Certains doutent de l’existence réelle de G. Vestringios. Ce n’est pas le cas de N, qui l’a interrogé sur l’emploi de estar dans les expressions estar vivo et estar muerto.
Réponse à N.
Lors du dernier cours, N, tu as exprimé ta perplexité devant les phrases estar vivo, estar muerto. Permets-moi d’ajouter quelques autres phrases qui peuvent nous permettre d’élargir la réflexion :
Ser viejo no es estar muerto.
Juan es joven, Juan está joven.
María es vieja, está vieja.
La première règle qu’on s’est donnée (ser, quand on classe, estar, quand on ne classe pas) ne te permet pas de trancher.
Soit.
Essayons une deuxième règle : on emploie estar lorsqu’il s’agit d’évoquer un état différent de l’état normal de la chose ou de l’objet.
On dit La silla está rota. L’état de cassée n’est pas l’état normal d’une chaise dans notre esprit. Donc, c’est estar.
Très bien.
Maintenant, Juan está muerto. Quand on pense à Juan, on le conçoit comme une personne en vie. Son état normal est d’être vivant. Donc, l’état particulier de Juan, celui d’être mort, doit être indiqué à l’aide de estar.
Sauf que, me diras-tu. Juan está vivo, c’est aussi avec estar. Il faut savoir, monsieur ! C’est quoi, finalement, l’état normal de Juan ?
Et tu auras raison de te fâcher un peu…
Que vais-je te dire ?
Eh bien, que, dans des conditions normales, la phrase está vivo apparaît pour contredire la supposition contraire, à savoir que la personne est morte ou, à tout le moins, pour dissiper une incertitude. Quand je vous ai demandé d’inventer un personnage et de le décrire, tu n’as pas mis, parmi les caractéristiques de ton personnage qu’il était vivant…
Je crois que c’est un peu comme si tu devais situer Juan soit du côté de la vie, soit du côté de la mort. Comme s’il y avait deux grandes régions et qu’il te fallait situer Juan dans l’une d’elles.
Quand tu dis Juan está joven, tu veux dire qu’il est jeune pour son âge. Il a 90 ans, mais il en paraît beaucoup moins. Quand tu dis Juan está viejo, c’est un peu pareil, mais de l’autre côté, pour ainsi dire. Dans les deux cas, ta perception de la situation intervient. Quand tu dis Mi abuelo está viejo, ce que tu exprimes, c’est que tu as toujours eu une certaine idée de ton grand-père, une certaine image de lui, et que maintenant, tu le trouves vieilli par rapport à cette image.

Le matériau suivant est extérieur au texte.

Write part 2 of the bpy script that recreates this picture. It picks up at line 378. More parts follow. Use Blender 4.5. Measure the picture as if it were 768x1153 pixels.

Quand tu dis Juan es viejo (ou joven), tu te situes sur un plan plus objectif, tu décris une situation et tu n’exprimes pas tellement la façon dont tu la perçois.
Revenons au fait d’être vivant ou mort.
Dire de quelqu’un qu’il est vivant ou mort, dans les faits, n’intervient, comme on le disait plus haut, que pour préciser une impression, une incertitude, qui est l’état normal de Juan dans ton esprit (tu ne sais pas s’il est vivant ou mort). Ou pour opposer l’état réel de Juan à l’état qui était le sien dans ton esprit.
En fait, on revient à ce qu’on a déjà dit : ce qui est déterminant, ce n’est pas tellement l’état réel de Juan, mais l’état qu’il a dans ton esprit. Si celui-ci est indéterminé, il n’est pas anormal que l’énoncé qui permet de lui donner un état précis se formule à l’aide de estar. C’est, en fait, que l’état normal de Juan, dans ton esprit, est de n’être ni vivant ni mort. L’état de vivant ou mort sera donc un état particulier par rapport à cet état normal qui est celui de Juan dans ton esprit.